El tema de nuestro tiempo: el espinoso asunto de la cultura
En El tema de nuestro tiempo. Ortega se ocupa de diversos y variados asuntos, aunque su cometido principal es el de encontrar la significación de su presente en la historia del pensamiento y de la cultura.
Y es que es a través de la historia como los seres humanos intentamos comprender «las variaciones que sobrevienen en el espíritu humano».
En toda época, explica el filósofo, existe una «sensibilidad vital» que nos hace caer en la cuenta de qué significamos en el seno de la historia, en el desarrollo de lo humano. Tal sensibilidad se traduce en el concepto de generación, que define como un compromiso entre la masa y el individuo, el «gozne sobre el que la historia ejecuta sus movimientos». Fiel a su pensamiento. Ortega vuelve a distinguir entre «héroes» y «masas», una dualidad que se da en todo proceso histórico. Por eso, toda generación representa de algún modo una determinada actitud vital desde la que la existencia es considerada de una forma puntual, coyuntural.
A su juicio, la generación con la que convive Ortega es una generación «desertora», en la que el hombre no vive de acuerdo consigo mismo y sus convicciones, y soporta lo que le sobreviene como puede, sin más herramientas que la resignación. Ortega está convencido de que, al igual que la semilla de un árbol, la vida humana contiene su propia ley interna: «los hechos esenciales no caen desde fuera sobre el sujeto, sino que salen de este». A pesar de ello, nuestra historia se ha constituido a través de la lucha que entablamos con lo externo, con lo ajeno al campo propiamente humano. Pero por eso, porque nuestra existencia es poseedora de una ley intrínseca, «de lo que hoy se empieza a pensar depende lo que mañana se vivirá en las plazuelas». De ahí la importancia de pensar el presente desde la filosofía: porque existe un futuro y toda vida se proyecta hacia él.
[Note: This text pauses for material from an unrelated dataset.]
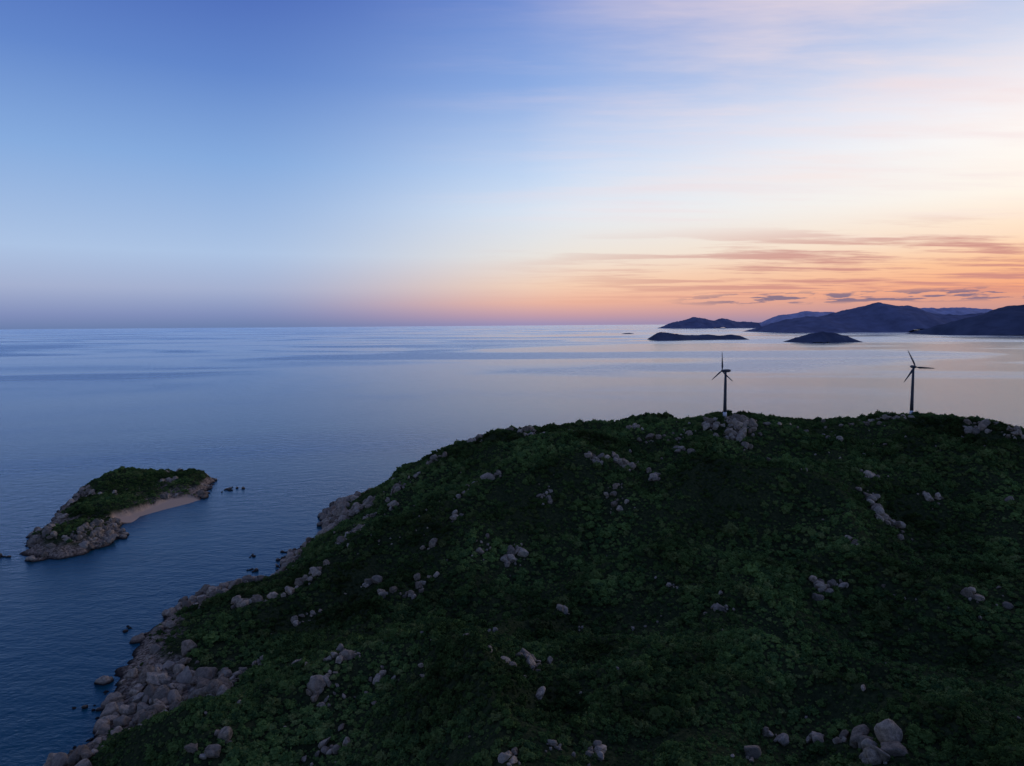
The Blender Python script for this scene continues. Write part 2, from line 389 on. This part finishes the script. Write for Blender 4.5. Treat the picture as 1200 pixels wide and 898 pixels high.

Pensar, como comer o dormir, constituye una función vital más, aunque las masas no entiendan (o no quieran entender) esta afirmación. Caer en la cuenta de que el pensamiento es un instrumento de nuestra vida, un puro órgano (lo llama Ortega), es el comienzo de la genuina actitud filosófica, la de aquel que mantiene, como la lechuza de Minerva, «los ojos en pasmo» y se asombra por todo cuanto sucede. La masa, al contrario, desea cosas sin querer en verdad realizarlas, sin proponerse la realización de sus (aparentes) deseos; por su parte, el auténtico hombre de acción, además de desear que las cosas sean de cierta manera, ejecuta los actos más eficaces que hacen que la realidad se modifique a imagen de sus exigencias. A esta dimensión de la vida humana la denomina Ortega «trascendente», cuando somos capaces de darnos cuenta de que podemos participar de algo que no somos nosotros mismos, que está más allá de lo que somos aquí y ahora.